A man from the country seeks the law and wishes to gain entry to the law through a doorway. The doorkeeper tells the man that he cannot go through at the present time. The man asks if he can ever go through, and the doorkeeper says that is possible. The man waits by the door for years, bribing the doorkeeper with everything he has. The doorkeeper accepts the bribes, but tells the man that he accepts them "so that you do not think you have failed to do anything." The man waits at the door until he is about to die. Right before his death, he asks the doorkeeper why even though everyone seeks the law, no one else has come in all the years. The doorkeeper answers "No one else could ever be admitted here, since this gate was made only for you. I am now going to shut it."

The door was made for the man, but he chose to attempt admission. It was his choice to go there, to sit there and to wait, not the door nor the gatekeeper nor anyone else forced him to remain. Further, since the door must have been built before he arrived, it could not have been made for him specifically, but once arrived it became his door, and no one else's. Lastly he questions not, "why have I not been let in?" but, "why did nobody else come here?"
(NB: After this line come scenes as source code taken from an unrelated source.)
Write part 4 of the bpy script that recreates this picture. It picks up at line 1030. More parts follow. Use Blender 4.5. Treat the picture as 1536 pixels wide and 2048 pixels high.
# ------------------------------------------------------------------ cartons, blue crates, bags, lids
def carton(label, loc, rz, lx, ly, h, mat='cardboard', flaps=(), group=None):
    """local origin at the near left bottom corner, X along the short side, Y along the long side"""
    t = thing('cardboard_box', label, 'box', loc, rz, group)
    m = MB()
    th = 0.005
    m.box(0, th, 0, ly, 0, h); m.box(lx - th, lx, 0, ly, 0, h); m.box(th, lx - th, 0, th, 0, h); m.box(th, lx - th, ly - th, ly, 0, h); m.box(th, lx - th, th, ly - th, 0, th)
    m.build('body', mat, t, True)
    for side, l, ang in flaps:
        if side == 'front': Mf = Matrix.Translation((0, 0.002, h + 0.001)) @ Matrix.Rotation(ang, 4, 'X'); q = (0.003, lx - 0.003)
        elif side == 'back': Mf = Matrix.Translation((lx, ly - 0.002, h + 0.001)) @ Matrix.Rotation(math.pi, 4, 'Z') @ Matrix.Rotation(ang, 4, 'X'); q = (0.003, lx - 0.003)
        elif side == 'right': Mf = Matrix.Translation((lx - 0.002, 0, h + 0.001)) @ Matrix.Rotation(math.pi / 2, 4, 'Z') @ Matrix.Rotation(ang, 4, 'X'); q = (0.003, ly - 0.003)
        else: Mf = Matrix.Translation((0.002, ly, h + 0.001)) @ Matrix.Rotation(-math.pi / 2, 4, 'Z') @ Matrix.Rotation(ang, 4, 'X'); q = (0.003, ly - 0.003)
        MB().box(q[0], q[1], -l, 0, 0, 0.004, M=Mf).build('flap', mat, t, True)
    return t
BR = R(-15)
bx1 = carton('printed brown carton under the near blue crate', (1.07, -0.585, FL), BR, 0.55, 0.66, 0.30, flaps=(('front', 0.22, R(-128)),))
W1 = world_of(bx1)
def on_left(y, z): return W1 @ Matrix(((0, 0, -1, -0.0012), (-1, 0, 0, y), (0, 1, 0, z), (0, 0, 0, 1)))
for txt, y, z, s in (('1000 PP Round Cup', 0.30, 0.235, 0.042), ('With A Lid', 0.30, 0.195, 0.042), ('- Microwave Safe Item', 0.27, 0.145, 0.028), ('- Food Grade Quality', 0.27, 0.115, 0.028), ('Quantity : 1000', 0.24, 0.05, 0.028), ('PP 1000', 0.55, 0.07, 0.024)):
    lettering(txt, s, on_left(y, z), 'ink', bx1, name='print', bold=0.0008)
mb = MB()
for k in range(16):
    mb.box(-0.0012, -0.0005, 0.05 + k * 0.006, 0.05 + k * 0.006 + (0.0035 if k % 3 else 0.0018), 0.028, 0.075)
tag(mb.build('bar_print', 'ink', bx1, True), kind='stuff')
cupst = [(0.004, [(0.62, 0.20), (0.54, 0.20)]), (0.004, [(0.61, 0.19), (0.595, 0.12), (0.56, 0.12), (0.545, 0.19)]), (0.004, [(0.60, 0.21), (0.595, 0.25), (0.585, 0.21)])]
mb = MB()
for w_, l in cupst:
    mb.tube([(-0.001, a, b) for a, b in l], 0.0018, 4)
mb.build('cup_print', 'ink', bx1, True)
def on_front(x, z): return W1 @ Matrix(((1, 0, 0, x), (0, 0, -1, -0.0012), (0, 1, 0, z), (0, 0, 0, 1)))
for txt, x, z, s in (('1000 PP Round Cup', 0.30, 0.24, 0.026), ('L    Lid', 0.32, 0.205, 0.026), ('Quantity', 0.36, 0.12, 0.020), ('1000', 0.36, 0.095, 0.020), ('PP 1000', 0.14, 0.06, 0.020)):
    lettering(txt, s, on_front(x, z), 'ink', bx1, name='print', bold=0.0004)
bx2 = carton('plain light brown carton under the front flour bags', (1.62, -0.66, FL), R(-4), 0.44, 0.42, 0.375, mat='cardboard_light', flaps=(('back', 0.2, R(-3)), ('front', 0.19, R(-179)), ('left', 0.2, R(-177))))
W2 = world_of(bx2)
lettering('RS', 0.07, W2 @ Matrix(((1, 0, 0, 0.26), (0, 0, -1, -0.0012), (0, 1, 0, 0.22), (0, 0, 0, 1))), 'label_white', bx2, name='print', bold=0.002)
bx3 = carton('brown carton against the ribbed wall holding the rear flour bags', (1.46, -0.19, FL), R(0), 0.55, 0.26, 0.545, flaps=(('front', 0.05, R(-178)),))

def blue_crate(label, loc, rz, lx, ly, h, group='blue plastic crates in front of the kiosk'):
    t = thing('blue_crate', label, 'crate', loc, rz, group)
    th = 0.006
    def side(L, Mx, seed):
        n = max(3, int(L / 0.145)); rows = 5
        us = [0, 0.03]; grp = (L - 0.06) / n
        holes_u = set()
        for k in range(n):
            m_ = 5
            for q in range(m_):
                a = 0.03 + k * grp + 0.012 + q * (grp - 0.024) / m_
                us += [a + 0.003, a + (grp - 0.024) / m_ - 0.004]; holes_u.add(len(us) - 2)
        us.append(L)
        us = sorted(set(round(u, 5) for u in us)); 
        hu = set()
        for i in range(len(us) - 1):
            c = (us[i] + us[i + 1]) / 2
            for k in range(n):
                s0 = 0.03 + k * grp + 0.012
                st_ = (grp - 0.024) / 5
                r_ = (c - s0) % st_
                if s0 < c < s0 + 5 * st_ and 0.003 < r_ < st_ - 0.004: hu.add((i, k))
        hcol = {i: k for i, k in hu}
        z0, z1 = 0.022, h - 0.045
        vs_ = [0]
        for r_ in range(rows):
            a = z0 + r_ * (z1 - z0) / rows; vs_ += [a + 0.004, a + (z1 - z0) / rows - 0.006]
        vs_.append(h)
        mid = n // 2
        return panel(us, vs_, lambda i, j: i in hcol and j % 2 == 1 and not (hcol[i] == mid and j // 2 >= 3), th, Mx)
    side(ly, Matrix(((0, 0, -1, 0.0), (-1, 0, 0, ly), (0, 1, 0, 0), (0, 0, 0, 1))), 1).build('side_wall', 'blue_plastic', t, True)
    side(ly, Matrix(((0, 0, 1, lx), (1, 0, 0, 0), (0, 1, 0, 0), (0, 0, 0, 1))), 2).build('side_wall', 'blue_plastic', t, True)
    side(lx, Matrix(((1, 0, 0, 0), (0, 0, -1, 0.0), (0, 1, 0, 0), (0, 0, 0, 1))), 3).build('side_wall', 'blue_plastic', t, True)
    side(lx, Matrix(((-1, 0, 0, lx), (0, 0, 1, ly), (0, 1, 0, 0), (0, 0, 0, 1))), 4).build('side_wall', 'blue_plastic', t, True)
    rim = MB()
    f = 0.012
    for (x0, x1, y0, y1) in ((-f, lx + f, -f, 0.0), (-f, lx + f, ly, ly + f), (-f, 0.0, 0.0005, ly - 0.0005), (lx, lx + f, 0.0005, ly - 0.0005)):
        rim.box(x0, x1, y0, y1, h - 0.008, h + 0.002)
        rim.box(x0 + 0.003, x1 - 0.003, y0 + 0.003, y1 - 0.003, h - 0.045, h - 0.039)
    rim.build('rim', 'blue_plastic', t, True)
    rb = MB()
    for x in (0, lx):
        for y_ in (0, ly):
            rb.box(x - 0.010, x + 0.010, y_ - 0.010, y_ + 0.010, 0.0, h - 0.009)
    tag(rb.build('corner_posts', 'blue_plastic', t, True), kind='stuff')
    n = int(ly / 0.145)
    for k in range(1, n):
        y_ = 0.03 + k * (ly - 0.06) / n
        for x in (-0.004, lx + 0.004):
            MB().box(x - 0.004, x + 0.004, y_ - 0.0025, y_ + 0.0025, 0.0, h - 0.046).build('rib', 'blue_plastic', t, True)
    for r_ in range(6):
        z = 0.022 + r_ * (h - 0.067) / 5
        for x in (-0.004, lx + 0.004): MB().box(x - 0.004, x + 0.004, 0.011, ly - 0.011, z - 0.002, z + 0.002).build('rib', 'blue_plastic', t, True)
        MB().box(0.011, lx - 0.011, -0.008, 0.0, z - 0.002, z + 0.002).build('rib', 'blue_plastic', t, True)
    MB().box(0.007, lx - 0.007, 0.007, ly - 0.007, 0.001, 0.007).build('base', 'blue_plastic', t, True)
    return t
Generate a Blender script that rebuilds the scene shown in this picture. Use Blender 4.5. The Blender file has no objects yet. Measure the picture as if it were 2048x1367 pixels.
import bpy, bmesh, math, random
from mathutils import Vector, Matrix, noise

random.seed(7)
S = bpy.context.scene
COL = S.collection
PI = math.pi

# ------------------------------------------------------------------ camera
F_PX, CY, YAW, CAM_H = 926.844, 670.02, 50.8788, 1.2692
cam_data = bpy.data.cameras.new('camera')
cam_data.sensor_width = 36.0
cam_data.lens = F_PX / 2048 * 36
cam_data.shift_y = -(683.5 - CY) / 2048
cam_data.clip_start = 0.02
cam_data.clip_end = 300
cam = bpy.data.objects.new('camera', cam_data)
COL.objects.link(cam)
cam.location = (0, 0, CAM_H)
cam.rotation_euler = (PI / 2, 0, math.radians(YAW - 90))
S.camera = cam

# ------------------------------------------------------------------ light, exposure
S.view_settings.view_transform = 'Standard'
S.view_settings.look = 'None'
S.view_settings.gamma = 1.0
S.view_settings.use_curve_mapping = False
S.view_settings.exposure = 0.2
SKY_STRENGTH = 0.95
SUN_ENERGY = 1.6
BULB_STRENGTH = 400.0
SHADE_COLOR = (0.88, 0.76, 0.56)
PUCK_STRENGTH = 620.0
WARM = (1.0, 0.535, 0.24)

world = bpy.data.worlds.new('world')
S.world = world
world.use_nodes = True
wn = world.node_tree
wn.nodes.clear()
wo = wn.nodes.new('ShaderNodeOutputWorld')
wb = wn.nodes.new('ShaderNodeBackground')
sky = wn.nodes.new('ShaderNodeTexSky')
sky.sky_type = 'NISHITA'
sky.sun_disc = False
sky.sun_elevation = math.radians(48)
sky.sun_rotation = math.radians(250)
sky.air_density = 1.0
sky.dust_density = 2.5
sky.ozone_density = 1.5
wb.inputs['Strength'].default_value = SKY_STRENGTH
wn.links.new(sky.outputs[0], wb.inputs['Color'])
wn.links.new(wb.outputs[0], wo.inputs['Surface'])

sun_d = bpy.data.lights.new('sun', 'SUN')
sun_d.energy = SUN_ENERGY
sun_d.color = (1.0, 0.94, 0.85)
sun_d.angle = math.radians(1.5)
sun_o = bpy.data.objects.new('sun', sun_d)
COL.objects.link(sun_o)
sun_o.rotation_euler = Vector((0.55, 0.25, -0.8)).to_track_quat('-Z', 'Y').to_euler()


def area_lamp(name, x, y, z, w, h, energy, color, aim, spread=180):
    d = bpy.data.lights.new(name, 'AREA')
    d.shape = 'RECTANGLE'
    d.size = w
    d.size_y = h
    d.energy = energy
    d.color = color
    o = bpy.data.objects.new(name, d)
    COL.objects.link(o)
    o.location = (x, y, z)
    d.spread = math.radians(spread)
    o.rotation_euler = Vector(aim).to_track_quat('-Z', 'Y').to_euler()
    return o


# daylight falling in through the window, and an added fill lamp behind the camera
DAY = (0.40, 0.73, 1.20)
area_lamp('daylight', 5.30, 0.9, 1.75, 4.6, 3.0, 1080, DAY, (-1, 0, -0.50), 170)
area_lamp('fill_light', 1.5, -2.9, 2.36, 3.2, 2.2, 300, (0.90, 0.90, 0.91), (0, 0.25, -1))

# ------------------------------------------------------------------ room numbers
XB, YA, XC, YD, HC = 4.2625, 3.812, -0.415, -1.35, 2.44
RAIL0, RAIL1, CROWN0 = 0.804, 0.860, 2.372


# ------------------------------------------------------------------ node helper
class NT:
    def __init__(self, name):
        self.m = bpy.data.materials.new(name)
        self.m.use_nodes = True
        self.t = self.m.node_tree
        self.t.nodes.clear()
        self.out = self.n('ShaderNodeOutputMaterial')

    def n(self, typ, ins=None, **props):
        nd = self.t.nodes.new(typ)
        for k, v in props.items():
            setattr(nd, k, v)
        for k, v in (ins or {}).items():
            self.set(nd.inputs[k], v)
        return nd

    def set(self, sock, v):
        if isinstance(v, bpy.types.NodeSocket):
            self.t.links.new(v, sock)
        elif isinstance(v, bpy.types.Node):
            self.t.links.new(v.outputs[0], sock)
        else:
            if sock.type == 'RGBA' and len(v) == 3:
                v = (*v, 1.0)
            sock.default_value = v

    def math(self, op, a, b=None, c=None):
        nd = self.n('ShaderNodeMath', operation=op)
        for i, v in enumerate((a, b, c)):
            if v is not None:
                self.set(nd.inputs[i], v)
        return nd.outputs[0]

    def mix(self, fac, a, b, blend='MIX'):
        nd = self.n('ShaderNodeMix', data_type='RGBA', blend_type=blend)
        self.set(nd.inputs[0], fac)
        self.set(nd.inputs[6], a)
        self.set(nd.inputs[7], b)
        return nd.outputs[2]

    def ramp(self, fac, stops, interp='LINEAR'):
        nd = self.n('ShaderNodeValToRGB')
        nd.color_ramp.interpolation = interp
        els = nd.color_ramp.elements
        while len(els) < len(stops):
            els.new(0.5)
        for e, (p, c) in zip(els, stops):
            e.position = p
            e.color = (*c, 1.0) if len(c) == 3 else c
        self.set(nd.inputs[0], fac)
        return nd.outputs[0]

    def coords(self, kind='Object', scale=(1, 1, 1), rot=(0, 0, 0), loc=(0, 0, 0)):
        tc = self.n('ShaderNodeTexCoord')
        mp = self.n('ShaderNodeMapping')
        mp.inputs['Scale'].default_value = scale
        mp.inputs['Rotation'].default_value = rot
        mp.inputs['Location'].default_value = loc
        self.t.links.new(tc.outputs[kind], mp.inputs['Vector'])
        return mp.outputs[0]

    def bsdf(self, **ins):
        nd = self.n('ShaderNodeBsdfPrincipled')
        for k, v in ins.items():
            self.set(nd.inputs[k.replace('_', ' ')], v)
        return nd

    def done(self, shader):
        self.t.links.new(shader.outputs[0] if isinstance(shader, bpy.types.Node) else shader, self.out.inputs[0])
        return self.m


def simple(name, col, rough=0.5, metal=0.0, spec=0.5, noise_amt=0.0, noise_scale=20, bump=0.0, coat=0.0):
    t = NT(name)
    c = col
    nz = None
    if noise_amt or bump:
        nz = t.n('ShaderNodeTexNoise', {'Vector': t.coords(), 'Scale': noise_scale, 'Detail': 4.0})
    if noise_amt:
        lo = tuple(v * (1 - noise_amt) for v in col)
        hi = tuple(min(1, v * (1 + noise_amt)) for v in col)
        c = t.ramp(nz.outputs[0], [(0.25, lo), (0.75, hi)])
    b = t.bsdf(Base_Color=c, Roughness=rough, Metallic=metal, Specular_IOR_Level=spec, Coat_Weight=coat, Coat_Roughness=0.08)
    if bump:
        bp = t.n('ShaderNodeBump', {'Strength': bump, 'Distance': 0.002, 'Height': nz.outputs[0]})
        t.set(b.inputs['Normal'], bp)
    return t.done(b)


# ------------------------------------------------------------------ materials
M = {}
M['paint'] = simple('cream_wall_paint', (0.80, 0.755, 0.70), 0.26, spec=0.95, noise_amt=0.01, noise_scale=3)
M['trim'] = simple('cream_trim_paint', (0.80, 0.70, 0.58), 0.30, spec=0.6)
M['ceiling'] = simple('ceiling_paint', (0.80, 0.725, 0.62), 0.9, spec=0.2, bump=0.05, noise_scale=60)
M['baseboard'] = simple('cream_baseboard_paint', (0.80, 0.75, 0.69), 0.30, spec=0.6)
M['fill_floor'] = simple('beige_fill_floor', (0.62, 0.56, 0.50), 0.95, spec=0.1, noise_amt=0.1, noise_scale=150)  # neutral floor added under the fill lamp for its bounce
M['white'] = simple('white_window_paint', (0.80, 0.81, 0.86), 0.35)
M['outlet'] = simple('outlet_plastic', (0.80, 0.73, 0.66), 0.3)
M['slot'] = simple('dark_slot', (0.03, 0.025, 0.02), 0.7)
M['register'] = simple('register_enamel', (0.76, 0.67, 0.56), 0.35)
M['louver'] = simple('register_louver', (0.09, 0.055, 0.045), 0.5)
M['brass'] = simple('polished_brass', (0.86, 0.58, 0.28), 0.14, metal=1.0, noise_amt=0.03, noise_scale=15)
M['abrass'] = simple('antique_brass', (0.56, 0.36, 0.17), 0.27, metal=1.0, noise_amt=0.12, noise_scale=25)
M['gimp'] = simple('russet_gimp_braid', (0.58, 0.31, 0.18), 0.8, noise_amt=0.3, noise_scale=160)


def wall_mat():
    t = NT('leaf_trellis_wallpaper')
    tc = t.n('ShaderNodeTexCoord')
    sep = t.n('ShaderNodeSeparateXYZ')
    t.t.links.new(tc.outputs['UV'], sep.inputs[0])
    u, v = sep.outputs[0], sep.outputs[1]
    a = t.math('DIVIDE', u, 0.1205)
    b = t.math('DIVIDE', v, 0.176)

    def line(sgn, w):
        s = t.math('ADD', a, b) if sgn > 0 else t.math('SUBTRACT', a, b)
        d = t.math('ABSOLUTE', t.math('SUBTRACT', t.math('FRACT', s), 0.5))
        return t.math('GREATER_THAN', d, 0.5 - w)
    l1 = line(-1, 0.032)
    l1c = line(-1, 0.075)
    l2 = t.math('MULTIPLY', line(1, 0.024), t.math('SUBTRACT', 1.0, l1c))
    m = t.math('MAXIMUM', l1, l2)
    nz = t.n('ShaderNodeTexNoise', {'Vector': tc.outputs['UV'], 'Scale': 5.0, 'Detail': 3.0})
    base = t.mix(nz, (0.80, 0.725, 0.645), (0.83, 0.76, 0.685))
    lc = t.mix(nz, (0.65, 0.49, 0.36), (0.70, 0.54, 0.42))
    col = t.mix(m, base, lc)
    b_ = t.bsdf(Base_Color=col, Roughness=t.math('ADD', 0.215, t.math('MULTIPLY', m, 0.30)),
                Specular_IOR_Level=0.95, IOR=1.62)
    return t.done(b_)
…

The failure of his endeavor matters not nearly so much as his incredulity that others did not join him. For those outside the structures of power, the law or government or financial groups, admittance to their reason can seem as guarded, futile and obtuse as Kafka's Man before the Door. And, of course, should he try to break down the door, the keeper should surely try to stop him. What the parable teaches us to do is to ask ourselves the same question that the man asks before we die. Each man's door is chosen and constructed for himself, by himself; i.e. it is a creation of his imagination. Some doors do indeed need to be broken down, but we must be long and careful in consideration when constructing and choosing the doors we wish to enter, and should not be surprised if the doorman happens to carry a big stick he is willing to use.